== SUPPLIED DATA ==

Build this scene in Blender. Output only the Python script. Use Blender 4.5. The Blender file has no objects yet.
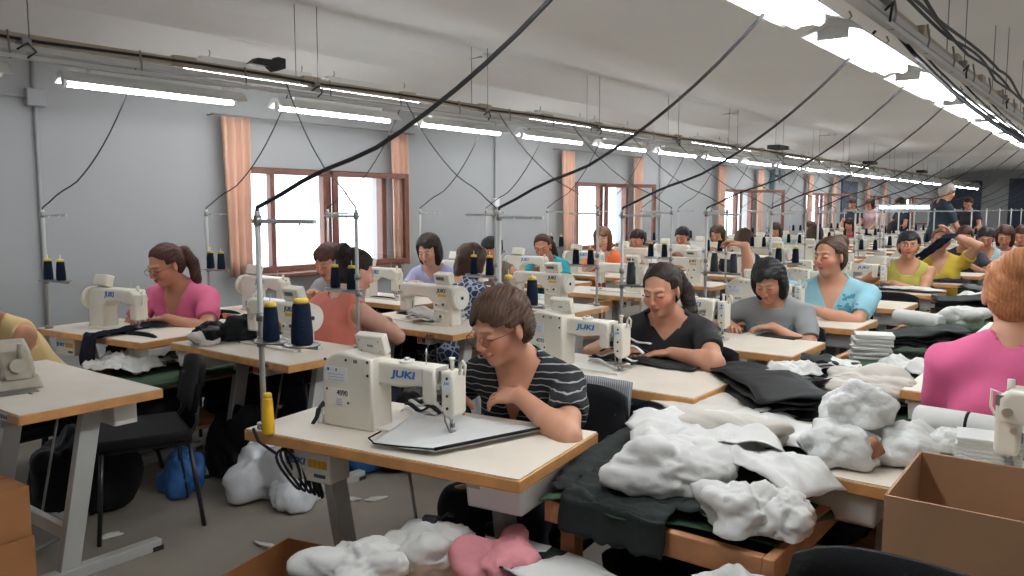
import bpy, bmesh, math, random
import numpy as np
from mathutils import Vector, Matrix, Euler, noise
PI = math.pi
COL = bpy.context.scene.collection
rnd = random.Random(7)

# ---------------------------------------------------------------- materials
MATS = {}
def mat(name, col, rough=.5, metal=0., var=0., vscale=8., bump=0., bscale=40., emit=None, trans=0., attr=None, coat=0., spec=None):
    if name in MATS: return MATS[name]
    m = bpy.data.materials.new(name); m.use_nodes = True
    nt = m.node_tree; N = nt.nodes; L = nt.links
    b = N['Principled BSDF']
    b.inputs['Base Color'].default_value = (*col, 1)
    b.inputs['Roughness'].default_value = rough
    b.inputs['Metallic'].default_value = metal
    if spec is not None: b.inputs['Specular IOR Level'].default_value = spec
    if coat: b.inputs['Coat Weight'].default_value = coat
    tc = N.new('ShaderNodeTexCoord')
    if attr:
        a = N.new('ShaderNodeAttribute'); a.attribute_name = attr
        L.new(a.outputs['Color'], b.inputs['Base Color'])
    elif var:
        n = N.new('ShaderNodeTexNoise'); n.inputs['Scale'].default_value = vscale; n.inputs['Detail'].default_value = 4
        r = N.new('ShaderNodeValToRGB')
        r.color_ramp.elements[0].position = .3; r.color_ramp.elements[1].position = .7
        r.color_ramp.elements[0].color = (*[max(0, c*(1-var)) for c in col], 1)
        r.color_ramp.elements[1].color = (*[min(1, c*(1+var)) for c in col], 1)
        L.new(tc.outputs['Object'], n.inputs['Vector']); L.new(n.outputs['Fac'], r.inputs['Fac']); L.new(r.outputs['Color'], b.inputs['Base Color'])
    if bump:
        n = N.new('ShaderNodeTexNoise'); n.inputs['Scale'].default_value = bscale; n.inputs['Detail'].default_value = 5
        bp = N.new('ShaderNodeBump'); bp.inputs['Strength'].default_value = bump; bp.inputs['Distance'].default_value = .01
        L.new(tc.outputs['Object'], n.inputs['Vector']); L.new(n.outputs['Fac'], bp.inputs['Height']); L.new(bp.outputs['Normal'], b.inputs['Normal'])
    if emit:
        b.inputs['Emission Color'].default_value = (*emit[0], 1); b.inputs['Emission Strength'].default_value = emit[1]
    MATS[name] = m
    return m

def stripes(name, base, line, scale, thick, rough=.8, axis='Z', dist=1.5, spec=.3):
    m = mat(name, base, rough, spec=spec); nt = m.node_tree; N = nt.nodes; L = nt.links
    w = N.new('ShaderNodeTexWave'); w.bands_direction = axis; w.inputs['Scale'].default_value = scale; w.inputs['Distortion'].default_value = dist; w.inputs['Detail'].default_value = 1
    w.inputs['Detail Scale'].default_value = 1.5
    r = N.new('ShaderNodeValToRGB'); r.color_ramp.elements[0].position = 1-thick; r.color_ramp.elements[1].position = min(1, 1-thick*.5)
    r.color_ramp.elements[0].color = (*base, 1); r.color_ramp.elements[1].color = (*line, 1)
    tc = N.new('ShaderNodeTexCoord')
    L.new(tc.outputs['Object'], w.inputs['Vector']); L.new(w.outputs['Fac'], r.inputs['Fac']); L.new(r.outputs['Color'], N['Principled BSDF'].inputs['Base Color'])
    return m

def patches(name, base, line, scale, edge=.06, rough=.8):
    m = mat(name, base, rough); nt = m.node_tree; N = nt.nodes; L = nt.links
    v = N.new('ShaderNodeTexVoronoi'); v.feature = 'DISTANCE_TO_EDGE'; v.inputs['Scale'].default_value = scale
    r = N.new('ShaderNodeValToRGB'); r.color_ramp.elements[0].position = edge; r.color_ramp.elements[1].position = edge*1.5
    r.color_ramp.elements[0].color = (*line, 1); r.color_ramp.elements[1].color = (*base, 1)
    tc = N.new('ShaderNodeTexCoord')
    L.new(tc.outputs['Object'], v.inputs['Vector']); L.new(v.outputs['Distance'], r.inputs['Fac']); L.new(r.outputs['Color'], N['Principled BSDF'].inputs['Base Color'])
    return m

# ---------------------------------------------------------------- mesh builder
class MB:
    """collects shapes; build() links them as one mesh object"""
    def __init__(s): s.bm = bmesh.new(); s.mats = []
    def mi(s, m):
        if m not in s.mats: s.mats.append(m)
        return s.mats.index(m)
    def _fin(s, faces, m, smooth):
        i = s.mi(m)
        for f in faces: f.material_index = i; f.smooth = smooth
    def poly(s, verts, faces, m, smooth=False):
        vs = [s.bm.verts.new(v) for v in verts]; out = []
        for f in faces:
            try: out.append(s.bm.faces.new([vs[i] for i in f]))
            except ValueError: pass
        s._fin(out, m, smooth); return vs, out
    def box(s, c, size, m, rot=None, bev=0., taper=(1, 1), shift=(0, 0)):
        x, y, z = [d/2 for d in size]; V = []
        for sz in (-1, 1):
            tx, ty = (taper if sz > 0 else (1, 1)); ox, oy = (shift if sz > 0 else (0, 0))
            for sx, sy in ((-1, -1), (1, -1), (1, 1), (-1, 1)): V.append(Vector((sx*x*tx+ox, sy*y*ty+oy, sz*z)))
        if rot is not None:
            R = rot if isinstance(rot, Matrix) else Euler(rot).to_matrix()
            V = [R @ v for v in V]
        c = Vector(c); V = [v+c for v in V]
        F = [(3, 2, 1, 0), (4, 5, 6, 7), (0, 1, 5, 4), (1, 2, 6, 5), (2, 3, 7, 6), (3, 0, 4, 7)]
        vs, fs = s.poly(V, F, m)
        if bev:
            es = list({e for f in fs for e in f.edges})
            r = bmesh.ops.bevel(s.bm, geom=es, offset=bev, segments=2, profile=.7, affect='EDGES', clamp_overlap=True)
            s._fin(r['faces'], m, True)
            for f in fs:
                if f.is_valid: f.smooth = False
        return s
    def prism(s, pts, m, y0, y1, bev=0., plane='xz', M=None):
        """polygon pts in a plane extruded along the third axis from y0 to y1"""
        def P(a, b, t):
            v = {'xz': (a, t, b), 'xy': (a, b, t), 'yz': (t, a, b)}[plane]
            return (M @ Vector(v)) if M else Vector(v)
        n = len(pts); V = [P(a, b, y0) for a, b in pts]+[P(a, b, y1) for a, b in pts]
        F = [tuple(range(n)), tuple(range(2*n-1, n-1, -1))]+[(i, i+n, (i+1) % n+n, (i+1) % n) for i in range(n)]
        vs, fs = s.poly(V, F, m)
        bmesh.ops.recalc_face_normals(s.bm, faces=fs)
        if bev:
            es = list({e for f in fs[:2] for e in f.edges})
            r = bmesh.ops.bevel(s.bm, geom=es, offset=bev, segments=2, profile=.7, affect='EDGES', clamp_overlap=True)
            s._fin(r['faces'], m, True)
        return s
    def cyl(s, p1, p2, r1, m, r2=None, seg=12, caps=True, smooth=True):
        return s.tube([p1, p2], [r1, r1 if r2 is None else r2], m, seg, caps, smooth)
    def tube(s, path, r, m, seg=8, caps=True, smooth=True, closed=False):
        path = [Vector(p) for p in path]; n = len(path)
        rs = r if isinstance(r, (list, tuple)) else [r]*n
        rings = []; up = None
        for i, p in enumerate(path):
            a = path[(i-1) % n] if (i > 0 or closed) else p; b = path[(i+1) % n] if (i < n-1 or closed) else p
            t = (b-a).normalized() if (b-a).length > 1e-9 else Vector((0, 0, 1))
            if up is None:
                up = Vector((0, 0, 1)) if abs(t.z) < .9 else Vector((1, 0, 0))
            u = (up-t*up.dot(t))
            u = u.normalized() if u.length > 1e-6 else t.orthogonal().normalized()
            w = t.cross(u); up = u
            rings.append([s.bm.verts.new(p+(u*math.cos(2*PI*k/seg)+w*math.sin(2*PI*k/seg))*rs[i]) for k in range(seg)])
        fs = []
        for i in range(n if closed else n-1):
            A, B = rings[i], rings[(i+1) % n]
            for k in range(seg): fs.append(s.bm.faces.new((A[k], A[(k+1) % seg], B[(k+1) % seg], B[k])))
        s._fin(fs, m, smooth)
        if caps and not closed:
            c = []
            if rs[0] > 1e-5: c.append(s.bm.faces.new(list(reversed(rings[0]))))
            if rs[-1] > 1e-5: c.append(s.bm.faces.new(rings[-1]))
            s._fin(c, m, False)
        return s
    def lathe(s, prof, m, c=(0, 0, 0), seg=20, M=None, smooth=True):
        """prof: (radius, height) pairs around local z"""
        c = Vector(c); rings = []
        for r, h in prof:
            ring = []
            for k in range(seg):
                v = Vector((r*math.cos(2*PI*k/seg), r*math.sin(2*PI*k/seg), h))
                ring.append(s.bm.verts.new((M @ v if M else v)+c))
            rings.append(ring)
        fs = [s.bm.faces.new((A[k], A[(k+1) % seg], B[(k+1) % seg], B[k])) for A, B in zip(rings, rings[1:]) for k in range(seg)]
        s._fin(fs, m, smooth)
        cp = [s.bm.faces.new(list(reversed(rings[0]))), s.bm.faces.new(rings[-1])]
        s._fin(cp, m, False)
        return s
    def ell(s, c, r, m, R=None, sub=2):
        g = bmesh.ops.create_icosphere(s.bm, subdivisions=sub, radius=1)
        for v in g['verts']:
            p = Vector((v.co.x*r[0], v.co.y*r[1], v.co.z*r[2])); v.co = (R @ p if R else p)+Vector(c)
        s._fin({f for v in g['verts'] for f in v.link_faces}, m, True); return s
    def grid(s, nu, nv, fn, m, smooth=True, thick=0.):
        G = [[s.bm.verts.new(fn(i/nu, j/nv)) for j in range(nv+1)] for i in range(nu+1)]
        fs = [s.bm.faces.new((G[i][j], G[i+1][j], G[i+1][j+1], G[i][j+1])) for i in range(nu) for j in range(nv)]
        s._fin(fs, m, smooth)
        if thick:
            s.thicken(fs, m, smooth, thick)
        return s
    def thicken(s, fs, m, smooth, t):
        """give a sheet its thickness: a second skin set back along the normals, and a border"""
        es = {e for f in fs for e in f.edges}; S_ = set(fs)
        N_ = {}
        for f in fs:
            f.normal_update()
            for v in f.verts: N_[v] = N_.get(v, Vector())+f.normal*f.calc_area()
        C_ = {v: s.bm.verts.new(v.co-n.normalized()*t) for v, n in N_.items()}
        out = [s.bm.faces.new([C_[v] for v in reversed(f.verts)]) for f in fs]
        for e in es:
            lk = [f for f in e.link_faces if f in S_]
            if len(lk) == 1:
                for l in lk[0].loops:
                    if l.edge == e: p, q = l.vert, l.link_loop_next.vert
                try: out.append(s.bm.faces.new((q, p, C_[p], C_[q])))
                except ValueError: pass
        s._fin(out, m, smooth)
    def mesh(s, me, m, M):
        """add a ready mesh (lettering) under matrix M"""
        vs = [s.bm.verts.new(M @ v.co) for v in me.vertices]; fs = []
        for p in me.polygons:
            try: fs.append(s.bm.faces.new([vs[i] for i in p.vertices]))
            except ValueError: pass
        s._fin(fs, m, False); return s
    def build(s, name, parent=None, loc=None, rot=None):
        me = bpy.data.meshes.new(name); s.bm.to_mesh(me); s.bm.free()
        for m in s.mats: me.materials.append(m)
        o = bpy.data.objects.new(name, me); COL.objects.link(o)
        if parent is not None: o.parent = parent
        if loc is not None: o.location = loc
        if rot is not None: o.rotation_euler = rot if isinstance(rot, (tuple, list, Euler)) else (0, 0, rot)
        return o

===

Starting at the top of the listing above, please restate word for word each line up to and including the one that holds "rnd = random.Random(7)", omitting every image.

Build this scene in Blender. Output only the Python script. Use Blender 4.5. The Blender file has no objects yet.
import bpy, bmesh, math, random
import numpy as np
from mathutils import Vector, Matrix, Euler, noise
PI = math.pi
COL = bpy.context.scene.collection
rnd = random.Random(7)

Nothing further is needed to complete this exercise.